Вообще о них можно писать книги. Со мной сидели разные женщины из разных мест России. К сожалению, многие из них совершили ужасные преступления, многие в состоянии алкогольного опьянения. Самым непостижимым явлением для меня были женщины, убившие своих детей. Очень много преступлений, связанных с оборотом наркотиков, тех, кто неоднократно сидит за мелкое воровство. Больше всего я удивлялась женщинам, осужденным за неуплату алиментов! Но особых проблем в общении у меня не было. Со всеми при желании можно найти общий язык, тем более что я изначально из обычной рабочей семьи с крестьянскими корнями.

– Что же так долго получилось с УДО? Все гадают, что происходило.

– Ну, всего мы не узнаем, как бы ни было интересно. Но отчасти это человеческий фактор: дело громкое, и никому не хотелось брать на себя ответственность за освобождение.

%%Логика простая: посадили в Москве – пусть там и разбираются, а мы тут люди маленькие, нам чего вмешиваться.

Так это работало, я думаю. Когда вышла, меня встречал супруг. Все произошло достаточно быстро, хотелось побыстрее оказаться дома. Мне не казалось правильным привлекать к этому событию какое-то общественное внимание.

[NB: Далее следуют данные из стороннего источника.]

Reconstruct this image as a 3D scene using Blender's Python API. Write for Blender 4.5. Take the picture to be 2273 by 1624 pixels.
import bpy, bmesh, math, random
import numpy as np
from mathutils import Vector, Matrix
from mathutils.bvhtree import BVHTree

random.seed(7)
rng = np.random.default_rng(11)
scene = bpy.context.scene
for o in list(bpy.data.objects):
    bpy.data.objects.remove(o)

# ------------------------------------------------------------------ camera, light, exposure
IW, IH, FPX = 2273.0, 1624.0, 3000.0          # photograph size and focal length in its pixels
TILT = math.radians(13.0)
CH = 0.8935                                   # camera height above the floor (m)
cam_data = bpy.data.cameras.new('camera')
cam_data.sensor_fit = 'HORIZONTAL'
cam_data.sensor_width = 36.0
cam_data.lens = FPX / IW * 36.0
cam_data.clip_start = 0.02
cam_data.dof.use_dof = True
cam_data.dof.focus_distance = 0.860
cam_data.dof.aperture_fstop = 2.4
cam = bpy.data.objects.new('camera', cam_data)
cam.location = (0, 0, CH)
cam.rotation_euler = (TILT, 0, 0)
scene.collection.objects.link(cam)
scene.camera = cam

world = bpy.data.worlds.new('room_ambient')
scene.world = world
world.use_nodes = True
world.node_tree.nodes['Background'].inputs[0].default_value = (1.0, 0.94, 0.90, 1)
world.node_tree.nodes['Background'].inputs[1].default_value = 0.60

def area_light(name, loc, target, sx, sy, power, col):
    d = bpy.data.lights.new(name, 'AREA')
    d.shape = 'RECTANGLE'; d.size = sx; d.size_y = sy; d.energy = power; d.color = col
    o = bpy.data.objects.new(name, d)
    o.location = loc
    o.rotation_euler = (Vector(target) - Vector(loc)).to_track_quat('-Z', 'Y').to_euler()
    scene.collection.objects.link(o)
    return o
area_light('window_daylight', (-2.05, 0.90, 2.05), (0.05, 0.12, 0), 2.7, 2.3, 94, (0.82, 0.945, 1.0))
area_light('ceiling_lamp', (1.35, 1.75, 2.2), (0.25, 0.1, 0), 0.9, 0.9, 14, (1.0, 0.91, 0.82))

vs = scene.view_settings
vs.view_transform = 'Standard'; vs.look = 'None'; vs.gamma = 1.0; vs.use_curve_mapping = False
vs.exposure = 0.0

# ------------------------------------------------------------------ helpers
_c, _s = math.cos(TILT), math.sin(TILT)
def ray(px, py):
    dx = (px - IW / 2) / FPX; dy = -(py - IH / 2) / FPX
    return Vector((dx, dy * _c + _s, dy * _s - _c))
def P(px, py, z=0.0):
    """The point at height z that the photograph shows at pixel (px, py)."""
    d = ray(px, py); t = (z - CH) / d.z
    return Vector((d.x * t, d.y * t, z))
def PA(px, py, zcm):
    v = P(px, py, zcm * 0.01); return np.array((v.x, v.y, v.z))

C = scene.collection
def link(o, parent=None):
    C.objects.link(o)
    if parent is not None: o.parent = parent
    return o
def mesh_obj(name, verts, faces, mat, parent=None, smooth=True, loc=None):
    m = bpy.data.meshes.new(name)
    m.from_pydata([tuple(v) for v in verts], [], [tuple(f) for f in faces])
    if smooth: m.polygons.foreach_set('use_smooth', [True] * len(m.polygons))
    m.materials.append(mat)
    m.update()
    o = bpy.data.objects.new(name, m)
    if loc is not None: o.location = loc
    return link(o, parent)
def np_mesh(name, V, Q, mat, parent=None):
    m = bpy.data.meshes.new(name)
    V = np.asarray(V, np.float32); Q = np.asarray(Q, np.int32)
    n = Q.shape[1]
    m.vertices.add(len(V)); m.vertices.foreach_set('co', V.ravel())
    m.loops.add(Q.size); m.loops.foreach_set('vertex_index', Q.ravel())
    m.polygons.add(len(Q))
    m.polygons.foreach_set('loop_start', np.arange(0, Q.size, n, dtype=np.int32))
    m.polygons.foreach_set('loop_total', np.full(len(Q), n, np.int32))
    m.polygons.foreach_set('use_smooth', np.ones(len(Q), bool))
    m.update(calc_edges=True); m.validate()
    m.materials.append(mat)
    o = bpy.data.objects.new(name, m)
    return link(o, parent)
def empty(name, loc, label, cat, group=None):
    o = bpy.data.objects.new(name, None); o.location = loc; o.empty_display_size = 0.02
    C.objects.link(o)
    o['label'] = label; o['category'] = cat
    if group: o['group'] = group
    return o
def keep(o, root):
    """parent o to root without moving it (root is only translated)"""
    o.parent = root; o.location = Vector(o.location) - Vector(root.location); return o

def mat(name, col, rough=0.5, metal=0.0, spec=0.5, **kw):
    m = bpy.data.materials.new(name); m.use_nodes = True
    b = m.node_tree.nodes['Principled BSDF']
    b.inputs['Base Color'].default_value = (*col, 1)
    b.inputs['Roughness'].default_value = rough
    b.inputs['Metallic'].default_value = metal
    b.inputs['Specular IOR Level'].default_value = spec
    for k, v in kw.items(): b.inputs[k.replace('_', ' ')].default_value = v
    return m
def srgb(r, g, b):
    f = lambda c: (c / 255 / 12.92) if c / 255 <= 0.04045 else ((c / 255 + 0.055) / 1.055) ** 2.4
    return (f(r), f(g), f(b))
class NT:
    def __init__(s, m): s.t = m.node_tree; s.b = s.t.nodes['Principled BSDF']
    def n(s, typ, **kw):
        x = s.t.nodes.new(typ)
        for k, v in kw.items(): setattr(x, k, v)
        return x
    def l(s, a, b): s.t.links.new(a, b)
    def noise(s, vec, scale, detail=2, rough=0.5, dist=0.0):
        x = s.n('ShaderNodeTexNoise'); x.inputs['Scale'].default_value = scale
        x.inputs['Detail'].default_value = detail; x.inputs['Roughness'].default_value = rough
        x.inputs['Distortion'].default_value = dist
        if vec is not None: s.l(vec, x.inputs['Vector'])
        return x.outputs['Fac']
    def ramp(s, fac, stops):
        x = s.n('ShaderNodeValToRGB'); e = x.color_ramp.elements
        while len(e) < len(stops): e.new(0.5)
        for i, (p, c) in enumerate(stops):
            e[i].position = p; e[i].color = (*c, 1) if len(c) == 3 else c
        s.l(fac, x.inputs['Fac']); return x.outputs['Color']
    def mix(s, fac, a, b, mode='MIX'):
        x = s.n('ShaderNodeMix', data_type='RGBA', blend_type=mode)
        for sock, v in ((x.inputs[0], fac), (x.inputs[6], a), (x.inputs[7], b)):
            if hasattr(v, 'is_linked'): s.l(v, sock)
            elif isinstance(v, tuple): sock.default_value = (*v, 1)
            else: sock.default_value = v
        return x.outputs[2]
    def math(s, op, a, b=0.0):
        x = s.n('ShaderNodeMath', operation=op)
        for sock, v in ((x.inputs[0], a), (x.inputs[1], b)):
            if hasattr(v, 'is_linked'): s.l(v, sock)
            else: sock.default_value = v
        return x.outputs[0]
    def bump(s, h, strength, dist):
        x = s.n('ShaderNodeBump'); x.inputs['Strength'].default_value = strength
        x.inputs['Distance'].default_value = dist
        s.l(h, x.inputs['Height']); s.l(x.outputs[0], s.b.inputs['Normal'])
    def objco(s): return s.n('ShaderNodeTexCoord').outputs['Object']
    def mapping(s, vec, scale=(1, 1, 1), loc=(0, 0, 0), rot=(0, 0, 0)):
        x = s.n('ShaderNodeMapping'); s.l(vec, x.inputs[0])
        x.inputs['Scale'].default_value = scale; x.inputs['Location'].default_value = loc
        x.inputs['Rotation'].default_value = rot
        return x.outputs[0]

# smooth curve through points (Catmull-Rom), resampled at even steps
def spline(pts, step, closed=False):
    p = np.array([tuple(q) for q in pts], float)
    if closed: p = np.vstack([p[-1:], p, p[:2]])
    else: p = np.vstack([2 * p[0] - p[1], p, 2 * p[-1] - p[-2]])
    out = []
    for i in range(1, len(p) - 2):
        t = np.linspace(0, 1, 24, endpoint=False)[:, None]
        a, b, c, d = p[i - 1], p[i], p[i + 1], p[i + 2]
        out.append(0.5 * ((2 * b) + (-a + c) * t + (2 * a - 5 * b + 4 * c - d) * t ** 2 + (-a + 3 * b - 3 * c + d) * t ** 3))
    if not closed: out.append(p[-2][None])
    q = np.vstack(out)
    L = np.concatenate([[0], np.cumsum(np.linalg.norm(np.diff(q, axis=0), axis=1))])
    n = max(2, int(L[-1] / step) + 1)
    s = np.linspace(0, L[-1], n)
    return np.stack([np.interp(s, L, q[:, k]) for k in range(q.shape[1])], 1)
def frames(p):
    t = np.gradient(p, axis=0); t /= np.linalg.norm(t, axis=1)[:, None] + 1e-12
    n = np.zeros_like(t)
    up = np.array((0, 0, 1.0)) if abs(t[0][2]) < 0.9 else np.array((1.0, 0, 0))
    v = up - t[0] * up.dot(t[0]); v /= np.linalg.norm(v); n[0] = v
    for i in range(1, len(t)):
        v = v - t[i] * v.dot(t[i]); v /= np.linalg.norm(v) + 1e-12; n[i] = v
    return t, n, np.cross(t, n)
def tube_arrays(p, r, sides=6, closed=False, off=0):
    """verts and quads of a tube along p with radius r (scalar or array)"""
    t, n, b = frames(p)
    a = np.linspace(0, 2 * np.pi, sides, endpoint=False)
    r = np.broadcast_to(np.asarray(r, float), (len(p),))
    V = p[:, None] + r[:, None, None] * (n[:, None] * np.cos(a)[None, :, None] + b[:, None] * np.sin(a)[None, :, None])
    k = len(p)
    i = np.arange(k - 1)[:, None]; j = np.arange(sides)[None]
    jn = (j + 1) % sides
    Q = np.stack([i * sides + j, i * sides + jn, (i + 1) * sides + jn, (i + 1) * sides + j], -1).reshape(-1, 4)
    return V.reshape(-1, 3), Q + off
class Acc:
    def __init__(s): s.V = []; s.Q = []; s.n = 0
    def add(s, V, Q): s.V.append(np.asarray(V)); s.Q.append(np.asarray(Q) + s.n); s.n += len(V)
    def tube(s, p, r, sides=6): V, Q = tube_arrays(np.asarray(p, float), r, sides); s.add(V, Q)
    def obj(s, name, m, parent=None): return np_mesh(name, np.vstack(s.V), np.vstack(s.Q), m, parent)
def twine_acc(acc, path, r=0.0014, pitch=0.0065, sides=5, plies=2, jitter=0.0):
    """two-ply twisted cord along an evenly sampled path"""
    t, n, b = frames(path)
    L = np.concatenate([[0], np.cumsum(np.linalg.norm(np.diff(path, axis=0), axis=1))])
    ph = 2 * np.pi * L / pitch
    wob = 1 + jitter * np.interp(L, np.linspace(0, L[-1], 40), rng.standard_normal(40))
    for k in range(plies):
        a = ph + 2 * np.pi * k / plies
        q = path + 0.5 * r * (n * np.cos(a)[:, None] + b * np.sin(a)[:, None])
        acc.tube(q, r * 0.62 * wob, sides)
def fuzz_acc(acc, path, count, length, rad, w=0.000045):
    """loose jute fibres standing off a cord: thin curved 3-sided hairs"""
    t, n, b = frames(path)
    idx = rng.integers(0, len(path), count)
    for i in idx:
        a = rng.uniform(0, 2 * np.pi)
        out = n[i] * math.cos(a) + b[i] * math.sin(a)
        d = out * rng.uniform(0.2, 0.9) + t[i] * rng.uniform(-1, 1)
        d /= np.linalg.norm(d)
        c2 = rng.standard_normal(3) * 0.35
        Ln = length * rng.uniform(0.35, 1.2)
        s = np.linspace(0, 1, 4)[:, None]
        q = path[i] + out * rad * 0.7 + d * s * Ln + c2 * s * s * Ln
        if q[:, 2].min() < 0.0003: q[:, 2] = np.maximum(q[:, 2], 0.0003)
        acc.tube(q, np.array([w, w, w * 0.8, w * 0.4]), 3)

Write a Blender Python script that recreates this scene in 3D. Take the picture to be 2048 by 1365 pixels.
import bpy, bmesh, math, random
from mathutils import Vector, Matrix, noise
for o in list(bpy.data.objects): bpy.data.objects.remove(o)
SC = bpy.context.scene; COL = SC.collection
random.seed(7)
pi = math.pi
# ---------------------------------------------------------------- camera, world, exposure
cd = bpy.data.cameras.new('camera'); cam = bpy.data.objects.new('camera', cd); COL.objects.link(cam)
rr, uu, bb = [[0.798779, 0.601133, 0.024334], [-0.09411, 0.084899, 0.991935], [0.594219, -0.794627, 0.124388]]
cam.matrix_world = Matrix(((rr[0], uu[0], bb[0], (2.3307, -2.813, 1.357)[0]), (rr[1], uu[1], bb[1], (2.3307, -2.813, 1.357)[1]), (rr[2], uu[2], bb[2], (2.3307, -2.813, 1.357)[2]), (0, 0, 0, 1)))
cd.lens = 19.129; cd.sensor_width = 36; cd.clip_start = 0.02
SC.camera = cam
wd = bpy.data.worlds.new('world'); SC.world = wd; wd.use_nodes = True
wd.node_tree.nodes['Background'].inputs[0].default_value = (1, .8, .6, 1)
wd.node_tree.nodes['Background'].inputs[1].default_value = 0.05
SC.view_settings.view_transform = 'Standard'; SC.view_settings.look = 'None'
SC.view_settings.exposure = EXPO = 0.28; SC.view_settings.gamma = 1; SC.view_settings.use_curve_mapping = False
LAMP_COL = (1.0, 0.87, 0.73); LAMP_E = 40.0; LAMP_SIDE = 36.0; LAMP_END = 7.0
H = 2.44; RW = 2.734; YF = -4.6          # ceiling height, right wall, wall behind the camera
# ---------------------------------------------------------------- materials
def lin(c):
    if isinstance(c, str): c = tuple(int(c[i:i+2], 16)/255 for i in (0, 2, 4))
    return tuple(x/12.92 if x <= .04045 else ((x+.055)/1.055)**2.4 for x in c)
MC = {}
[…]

– В прошлом году, когда подходил срок УДО, ваш адвокат Ольга Козырева говорила, что события по делу не будут предаваться огласке, а потом вдруг защита начала информировать СМИ обо всех этапах рассмотрения ходатайств. С чем это было связано?

– Моя позиция была постоянной: минимум публичности с нашей стороны. Только когда мне вторично незаконно отказали в УДО – в сентябре 2008 года, уже после решения Верховного суда в мою пользу, – мои друзья решили, что надо что-то делать (к этому моменту я уже была на седьмом месяце беременности). Они и начали эту кампанию. Я узнала об этом постфактум и была приятно удивлена количеством неравнодушным людей.

– Мы много писали о вашем прошении о помиловании. Можете рассказать, что тогда произошло в мордовской колонии? Адвокаты говорили, что прошение было, ФСИН – что его не было.

– В какой-то момент я решила, что это наиболее быстрый способ моего освобождения, так как судебные процедуры затягивались. Но тогда же стало известно, что я буду переведена в Москву, – я предположила, что судебные процедуры в Москве ускорятся, поэтому ходатайство о помиловании было отозвано.

– Когда Анна подрастет, пойдете работать юристом?

– Да, я вообще всю жизнь активно работаю, несмотря на двоих детей, с тремя тоже, надеюсь, смогу. Вообще не работать я вряд ли смогу – я по определению не домохозяйка, да и детей нужно содержать. Конкретных идей у меня нет пока, мало времени прошло. Есть запасные варианты – предложения от друзей в том числе. Я юрист, в эту область и пойду. Но в ближайшие месяцы я хотела бы на сто процентов посвятить себя детям и семье.

– Для вас эпопея с ЮКОСом закончилась?

– Надеюсь, что самая неприятная ее часть завершена. Но это остается существенной частью моей жизни. Сейчас я уже могу говорить на эту тему чуть спокойнее – перегорела. Какое-то время это еще будет меня сопровождать, хотя бы в виде мыслей и воспоминаний. Да и потом, дело продолжается в широком смысле, не лично моем, и много людей еще находятся там же, где я. По-человечески я им сочувствую и надеюсь, что они как можно быстрее окажутся дома.